I had assumed based on this being on Magna Carta that it would be progressive rock. I wouldn’t really call it “prog,” though. I would call it great. Of course, when you are talking about the three guys that make up this band, that makes sense. The Pinnick is, of course dUg Pinnick of King’s X fame. Eric Gales is best known for his own band, but he’s played with lots of other people. Thomas Pridgen was formerly in Mars Volta. Overall, I’d consider this to really be a modern power trio. It has elements of The Jimi Hendrix Experience, Cream and Rush. Add in some King’s X and the sound is pretty well laid out here. It’s all awesome, though. This comes highly recommended as fresh and fun. In short, it rocks!

This review is available in book format (hardcover and paperback) in Music Street Journal: 2013  Volume 2 at lulu.com/strangesound.

Track by Track Review
Collateral Damage

The introduction on this feels a bit like fusion meets Rush. It powers out from there into a more hard rocking jam, though. The song structure, once the vocals join, calls to mind King’s X quite a bit. In fact, that’s probably the closest reference here.  I really love the guitar soloing on this thing.

Angels and Aliens
There are some hints of Middle Eastern music here. Still, to me, this feels kind of like Jimi Hendrix meets Tool. It’s catchy and yet meaty and has some space rock in the mix. This is a deceptively complex tune and it seriously rocks. The melodic vocal section later in the tune really has some psychedelia built into it. Somehow a lot of the other vocal sections make me think a bit of Kiss. There’s also a killer psychedelic jam at the end.
For Jasmine

Here we get a classically tinged guitar solo.

Hang On, Big Brother

Drums open this and they launch out into a smoking hot fast paced jam from there. This cut feels like Jimi Hendrix updated to me.

Wishing Well

A little darker and less crazed, this cut is more like a space rock kind of thing. Comparisons to Tool are again rather appropriate. There are a number of changes and different sections to this and it is another killer tune with a lot going for it.

Hate Crime

There’s a real chunky groove to this cut. This thing is like blues-based classic rock turned up to eleven.

Lascivious

Uber heavy, this thing pounds out with a lot of energy and style. It’s almost metal, but more ramped up classic rock, on the introduction. They drop it way down to a bluesy rock section for the verses. I love how the guitar accents each line of vocals. Somehow parts of the guitar solo section later makes me think of Thin Lizzy a bit.

Black Jeans

There is definitely more of that Middle Eastern hinted at on the very first part of this cut. It works out from there with the guitar weaving a bluesy rock sound that somehow seems a cross between Tony Iommi and Ritchie Blackmore to me. The vocals come over this stripped back arrangement, feeling a bit like Joe Bonnamassa. Then it powers out from there in a smoking hot jam that’s still pretty slow and rather psychedelic. The verses continue to be delivered in a more stripped back sound while the choruses rock out. The spirit of Jimi Hendrix is all over an instrumental section later, but with a major updated element.

Sunshine of Your Love

And here the modern power trio plays tribute to the original power trio. There are no big surprises here, but this is just so tasty. It really rocks.

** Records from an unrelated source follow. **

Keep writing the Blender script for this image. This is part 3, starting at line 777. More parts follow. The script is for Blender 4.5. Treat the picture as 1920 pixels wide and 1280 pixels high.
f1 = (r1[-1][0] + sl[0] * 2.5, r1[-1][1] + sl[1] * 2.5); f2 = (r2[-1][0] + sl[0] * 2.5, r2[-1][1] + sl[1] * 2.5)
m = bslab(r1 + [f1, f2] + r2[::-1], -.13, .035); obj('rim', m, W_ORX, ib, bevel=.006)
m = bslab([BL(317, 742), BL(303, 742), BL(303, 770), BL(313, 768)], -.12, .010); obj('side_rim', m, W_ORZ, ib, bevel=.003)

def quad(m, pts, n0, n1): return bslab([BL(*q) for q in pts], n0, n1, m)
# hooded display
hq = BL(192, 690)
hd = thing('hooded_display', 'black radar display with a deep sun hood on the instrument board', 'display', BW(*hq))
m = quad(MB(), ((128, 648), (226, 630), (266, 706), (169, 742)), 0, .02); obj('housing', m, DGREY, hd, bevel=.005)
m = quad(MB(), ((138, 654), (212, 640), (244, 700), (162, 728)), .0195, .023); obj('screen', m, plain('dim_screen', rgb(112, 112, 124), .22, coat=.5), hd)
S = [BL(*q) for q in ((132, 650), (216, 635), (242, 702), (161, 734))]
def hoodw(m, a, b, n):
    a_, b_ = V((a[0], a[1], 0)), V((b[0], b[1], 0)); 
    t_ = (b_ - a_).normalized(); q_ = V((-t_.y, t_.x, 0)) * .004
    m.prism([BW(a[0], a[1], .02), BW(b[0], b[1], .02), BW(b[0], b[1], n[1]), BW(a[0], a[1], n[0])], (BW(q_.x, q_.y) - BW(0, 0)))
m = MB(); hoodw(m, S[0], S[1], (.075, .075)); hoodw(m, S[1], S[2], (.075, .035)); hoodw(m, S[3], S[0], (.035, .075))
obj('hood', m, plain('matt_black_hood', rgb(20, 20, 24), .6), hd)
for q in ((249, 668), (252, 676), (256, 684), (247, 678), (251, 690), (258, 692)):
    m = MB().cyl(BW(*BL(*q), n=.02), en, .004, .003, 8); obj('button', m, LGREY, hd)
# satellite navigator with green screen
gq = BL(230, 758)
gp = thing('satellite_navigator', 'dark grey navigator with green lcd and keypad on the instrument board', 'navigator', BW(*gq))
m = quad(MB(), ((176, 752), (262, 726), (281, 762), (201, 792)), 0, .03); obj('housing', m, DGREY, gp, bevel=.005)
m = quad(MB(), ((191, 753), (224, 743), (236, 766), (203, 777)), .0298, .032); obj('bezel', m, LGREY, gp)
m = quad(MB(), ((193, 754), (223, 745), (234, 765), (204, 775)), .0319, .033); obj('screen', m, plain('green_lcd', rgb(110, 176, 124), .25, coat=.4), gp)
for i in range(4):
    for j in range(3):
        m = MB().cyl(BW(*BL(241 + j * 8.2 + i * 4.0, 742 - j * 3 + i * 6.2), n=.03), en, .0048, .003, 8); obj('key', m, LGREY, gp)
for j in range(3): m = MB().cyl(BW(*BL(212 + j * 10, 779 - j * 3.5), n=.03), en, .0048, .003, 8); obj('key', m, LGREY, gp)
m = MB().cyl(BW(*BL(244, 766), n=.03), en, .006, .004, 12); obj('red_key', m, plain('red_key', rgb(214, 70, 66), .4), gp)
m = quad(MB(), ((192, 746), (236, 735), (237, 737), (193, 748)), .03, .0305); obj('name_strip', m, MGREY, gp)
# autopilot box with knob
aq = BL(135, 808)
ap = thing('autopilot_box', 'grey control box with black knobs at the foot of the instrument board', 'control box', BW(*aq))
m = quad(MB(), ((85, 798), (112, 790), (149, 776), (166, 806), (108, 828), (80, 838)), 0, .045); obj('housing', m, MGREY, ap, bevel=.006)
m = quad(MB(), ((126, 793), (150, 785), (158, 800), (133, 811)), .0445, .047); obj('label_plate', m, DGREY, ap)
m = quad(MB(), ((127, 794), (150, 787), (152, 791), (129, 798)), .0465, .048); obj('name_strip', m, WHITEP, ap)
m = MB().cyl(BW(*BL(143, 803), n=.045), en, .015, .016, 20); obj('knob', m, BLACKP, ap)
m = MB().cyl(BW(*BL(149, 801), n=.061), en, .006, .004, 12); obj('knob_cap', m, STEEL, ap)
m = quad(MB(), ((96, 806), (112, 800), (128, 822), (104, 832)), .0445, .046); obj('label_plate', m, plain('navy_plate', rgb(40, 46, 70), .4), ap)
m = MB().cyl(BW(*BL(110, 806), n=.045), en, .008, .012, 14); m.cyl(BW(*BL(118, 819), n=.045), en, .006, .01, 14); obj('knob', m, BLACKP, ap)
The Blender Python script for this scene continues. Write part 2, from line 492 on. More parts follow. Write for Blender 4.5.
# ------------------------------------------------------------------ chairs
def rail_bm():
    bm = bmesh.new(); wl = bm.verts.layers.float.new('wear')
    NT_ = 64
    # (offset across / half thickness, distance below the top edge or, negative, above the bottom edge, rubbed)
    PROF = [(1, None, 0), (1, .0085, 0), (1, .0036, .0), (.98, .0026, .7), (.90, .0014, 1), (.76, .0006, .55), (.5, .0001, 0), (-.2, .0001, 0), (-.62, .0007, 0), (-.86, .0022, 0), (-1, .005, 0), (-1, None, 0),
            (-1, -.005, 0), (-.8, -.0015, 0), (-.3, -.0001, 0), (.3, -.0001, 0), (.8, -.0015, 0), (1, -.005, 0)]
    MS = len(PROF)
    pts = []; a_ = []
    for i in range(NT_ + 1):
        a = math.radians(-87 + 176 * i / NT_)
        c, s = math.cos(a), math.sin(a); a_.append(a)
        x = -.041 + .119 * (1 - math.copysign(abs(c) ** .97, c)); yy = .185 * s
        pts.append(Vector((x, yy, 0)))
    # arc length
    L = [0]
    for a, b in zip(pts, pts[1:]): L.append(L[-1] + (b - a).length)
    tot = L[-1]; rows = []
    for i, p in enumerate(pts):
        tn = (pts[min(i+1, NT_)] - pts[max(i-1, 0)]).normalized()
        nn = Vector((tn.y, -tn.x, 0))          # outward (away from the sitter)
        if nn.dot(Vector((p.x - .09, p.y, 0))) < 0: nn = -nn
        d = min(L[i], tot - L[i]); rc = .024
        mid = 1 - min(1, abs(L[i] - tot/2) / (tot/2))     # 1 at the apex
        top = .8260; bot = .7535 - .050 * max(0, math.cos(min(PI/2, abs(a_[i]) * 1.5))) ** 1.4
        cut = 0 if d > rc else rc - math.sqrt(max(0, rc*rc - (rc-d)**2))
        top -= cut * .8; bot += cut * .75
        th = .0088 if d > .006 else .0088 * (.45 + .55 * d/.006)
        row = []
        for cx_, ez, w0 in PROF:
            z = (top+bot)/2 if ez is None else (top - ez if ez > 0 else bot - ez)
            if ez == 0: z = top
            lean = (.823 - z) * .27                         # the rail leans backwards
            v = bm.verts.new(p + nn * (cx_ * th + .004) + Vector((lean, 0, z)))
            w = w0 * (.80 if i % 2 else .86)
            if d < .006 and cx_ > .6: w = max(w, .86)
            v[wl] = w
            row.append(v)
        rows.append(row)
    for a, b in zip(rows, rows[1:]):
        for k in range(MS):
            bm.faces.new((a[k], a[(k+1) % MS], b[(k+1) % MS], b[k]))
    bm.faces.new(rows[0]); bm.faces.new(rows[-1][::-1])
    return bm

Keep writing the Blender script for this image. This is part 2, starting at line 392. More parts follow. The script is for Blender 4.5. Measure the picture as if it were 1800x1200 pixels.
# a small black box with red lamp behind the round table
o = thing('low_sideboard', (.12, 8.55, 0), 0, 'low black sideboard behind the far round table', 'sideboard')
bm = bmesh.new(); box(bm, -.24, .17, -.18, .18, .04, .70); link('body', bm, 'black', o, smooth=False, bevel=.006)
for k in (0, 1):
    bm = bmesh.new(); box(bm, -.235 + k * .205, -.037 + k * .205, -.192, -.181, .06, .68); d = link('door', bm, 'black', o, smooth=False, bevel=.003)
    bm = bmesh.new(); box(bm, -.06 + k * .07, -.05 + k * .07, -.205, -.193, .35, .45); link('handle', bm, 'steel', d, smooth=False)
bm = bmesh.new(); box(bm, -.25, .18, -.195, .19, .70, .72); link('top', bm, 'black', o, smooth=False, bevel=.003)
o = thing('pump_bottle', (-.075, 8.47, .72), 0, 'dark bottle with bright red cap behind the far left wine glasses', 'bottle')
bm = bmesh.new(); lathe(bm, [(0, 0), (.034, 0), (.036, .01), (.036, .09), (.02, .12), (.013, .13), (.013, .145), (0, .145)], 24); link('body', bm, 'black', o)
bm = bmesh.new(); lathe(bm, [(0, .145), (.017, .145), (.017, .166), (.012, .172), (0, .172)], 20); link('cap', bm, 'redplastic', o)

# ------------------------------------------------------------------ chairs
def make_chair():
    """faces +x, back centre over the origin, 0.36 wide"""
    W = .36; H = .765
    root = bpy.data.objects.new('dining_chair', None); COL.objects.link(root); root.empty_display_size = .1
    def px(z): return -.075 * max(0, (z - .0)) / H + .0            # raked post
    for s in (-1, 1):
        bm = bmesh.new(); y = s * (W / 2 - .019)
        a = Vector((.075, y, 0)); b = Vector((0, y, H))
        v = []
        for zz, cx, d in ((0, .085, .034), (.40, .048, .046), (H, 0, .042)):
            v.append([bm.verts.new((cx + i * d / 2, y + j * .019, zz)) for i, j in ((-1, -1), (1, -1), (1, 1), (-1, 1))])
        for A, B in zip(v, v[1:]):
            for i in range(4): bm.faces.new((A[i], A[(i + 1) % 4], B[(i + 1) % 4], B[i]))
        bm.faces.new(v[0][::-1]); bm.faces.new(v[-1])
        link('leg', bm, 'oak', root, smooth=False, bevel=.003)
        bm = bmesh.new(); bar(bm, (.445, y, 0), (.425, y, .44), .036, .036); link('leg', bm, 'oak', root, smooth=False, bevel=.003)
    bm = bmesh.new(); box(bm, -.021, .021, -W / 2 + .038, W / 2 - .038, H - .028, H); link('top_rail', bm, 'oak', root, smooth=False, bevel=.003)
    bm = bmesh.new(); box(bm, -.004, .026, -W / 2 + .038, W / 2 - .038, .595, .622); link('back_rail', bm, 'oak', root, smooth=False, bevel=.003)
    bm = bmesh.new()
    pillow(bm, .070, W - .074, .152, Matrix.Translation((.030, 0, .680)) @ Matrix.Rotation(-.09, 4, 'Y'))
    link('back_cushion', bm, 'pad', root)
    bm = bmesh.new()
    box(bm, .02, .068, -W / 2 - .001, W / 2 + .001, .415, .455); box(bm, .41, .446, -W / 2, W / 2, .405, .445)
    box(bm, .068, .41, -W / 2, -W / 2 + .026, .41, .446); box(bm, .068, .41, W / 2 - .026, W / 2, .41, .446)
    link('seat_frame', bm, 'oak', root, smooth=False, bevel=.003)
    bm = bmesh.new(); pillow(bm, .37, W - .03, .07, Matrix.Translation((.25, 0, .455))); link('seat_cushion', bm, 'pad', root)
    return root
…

Been So High (The Only Place to Go Is Down)

Imagine a more powered up and metallic Robin Trower doing a killer ten-plus minute blues rocker. You’ll be pretty close to what you’ve got here. It reminds me of something from Bridge of Sighs, but with a lot more “oomph.”

Me and You

Here’s a more King’s X styled rocker. It’s pretty cool. It’s more modern in texture than anything else here and feels a lot like an alternative rock tune. For my money, it’s also the weakest track on show. It’s just not overly special. The little jam at the end is kind of cool.

The Greatest Love

Imagine combining Robert Cray with King’s X and you’ll be pretty close to this cut. It’s got a great groove. It’s quite different from a lot of the set, but really rocks. Multiple layers of vocals are a nice touch on a lot of the disc, but they really manage to shine here.